Leave it to San Francisco to devise a way to turn Shakespeare into an event reminiscent of its annual leather daddy festival, the Folsom Street Fair. Granted, the Cutting Ball Theater's staging of Shakespeare's The Taming of the Shrew at Magic Theatre (July 12-29) is certainly a tamer spectacle in many respects, but might send stodgy purists and traditionalists running for the door. The edgy theater company infuses hip-hop dancing, risqué costuming, and circus theatrics into its production, directed by Rob Melrose.

Also sure to turn heads is this year's annual San Francisco Theater Festival. The free event showcases 75 theater groups on 10 stages in a one-day theatrical smorgasbord (July 22). One of the many shows showing off its wares at the festival will be Jay Kuo's Insignificant Others (Zeum Theatre, July 14-August 26), a new musical about a group of pals who move to San Francisco and face obstacles, find love, and heartache.

Romance and comedy abound in Michael Golamco's Cowboy vs. Samurai, presented by the Asian American Theater company at the Thick House Theatre (July 5-22). It's not easy being the only two Asian Americans in the Podunk town of Breakneck, Wyoming, but the arrival of Veronica Lee, a Korean American teacher from New York City at least begins to make things a heck of a lot more interesting.

Carlo D'Amore's one-man show No Parole (Playhouse Theatre, July 12-28) follows the story of a mother who is cunning, charismatic, and woefully misguided -- so much so that she winds up behind bars for eight years, suffers a stroke, and leaves her son to care for the destitute woman who's been estranged from him for many years.

Over at The Marsh, Will Franken performs his one-man show, Grandpa, It's Not Fitting (July 6-August 4).

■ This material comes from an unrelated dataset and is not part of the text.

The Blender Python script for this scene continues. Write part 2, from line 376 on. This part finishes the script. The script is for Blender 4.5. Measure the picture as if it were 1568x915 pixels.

Fasten your seatbelts for Franken's strange and satirical trip, which includes visits to Westminster Abbey for the Final Broadcast of the Christian Faith and to a prison cell for a heart-to-heart talk with everybody's favorite political prisoner, Too-koo Moo-moo.

Always a crowd pleaser, West Side Story plays at Oakland's Woodminster Amphitheater (July 13-22). Now celebrating its 50th anniversary, the famous musical, composed by Leonard Bernstein, with lyrics by Stephen Sondheim and book by Arthur Laurents, is an update of Romeo and Juliet set in 1950s New York City.